Outside the building Thursday morning, tenants were joined by Brooklyn Borough President Eric Adams, attorneys and representatives from Heat Seek.

“It’s empowering to tenants to have a device in their home that they don’t have to try to convince a judge. The data doesn’t lie the information doesn’t live and where able to show the problems here,” said Borough President Adams.

Adams has a message for landlords across Brooklyn:

“We are watching you bad acting landlords and the heat is on and we want to make sure you know you must turn the heat on in our apartments. The tenants are paying for heat and they deserve heat. They should not be left out in the cold and we are not going to sit back and allow that to happen

The New York City heat law requires landlords to provide heat between Oct. 1-May 31 every year.

Between 6 a.m. and 10 p.m., if the outside temperature falls below 55 degrees fahrenheit, the inside temperature must be at least 68 degrees. Between 10 p.m. and 6 a.m., if the outside temperature falls below 40 degrees, the inside temperature must be at least 55 degrees.

Denise Monroe has lived at 178 Rockaway Parkway for five years now. She describes her morning routine during the cold weather months.

“Typical day, I get out of bed run into the kitchen cut my oven on and let it warm up. I get my comforter off my bed and then I wrap myself in it. I’m not getting in the shower because if you take a shower in hot water and then get out I’m like this I’m shaking.”

Monroe says she uses her oven because the heat from her radiator is not sufficient.

She’s called 3-1-1 to file complaints countless times.

“It’s like when I call my friend on a daily basis I feel like I’m friends with 311!”

According to Heat Seek, they installed heat sensors in several apartments in the building five weeks ago. The data registered 225 hours in violation during the five week period.

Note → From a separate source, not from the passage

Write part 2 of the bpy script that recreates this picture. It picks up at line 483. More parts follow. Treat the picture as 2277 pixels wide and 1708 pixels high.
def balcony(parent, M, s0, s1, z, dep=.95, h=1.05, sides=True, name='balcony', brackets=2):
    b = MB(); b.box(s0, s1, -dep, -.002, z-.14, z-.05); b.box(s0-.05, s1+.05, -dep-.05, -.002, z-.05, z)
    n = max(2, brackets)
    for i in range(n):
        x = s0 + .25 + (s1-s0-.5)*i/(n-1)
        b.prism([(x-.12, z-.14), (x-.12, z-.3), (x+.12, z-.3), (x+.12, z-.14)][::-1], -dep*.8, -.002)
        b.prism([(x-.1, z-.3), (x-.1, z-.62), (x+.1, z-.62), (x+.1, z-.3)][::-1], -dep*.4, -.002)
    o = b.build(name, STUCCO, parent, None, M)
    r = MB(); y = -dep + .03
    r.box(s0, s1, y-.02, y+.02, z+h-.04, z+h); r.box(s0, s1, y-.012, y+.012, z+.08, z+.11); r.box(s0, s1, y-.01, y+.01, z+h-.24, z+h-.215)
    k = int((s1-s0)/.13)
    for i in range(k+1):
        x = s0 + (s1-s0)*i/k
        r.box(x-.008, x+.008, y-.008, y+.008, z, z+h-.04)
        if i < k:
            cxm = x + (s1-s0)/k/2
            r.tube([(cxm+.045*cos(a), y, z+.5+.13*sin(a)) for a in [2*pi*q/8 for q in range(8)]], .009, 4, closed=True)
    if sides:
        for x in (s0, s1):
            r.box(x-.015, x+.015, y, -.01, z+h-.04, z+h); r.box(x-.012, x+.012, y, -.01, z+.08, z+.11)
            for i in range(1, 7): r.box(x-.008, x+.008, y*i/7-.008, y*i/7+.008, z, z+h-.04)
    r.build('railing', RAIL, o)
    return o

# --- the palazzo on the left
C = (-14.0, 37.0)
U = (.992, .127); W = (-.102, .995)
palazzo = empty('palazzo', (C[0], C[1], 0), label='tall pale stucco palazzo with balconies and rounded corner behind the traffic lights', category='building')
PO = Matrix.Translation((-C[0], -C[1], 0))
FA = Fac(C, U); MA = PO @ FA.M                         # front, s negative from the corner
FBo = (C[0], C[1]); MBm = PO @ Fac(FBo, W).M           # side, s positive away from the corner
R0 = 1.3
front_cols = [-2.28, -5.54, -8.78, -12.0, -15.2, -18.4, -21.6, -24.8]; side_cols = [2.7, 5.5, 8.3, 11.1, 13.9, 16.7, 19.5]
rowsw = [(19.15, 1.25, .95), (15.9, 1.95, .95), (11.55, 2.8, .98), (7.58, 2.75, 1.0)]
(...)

“These ongoing, unaddressed maintenance issues are being used as a form of tenant harassment that’s meant to drive out long time rent-stabilized tenants. The lack of heat is one of the most insidious and dangerous tactics landlords use in order to drive out tenants,” said Noelle Francois, Executive Director of Heat Seek.

“Our temperature sensors take temperature readings every hour on the hour. They can use the heat log in landlord tenant negotiations or in housing court. That heat log provides evidence that they need in order to hold their landlord accountable,” added Francois.

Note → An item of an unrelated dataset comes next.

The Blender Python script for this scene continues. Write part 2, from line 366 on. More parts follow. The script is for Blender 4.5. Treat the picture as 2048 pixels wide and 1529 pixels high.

“Just as any criminal that commits a crime leaves their fingerprint on it, this is the fingerprint of this building that a crime was committed here – the crime – that tenants don’t get their heat,” said Borough President Adams.

Armed with the data, tenants took action this past Tuesday. The landlord was served notice of the lawsuit the following day.

“On this November 29th, we filed a lawsuit against this landlord to compel him to provide adequate heat for these tenants. Historically on the Rockaway Parkway, several buildings here have amongst the highest complains here in Brooklyn. The landlord of 178 Rockaway Parkway has amongst the highest number of complaints for inadequate heat in the borough,” said Sunny Noh, attorney with Legal Aid.

While we were in Monroe’s apartment, a man who identified himself as the building manager for the landlord came by to check the heat, and said it was within the law. However, the tenants claim the heat was only turned up after their lawsuit was filed.

For his part, the building manager tells PIX11 News, he spent the day going into every apartment in the building to check to make sure the temperature is within the law. He also makes a point to tell us he had to remove numerous air-conditioning units still in the windows. As well, he says many radiators weren’t even turned on.

PIX 11’s attempts to reach the landlord for a comment have been unsuccessful. The building manager also said he contacted the landlord on our behalf and we have yet to hear back from the landlord.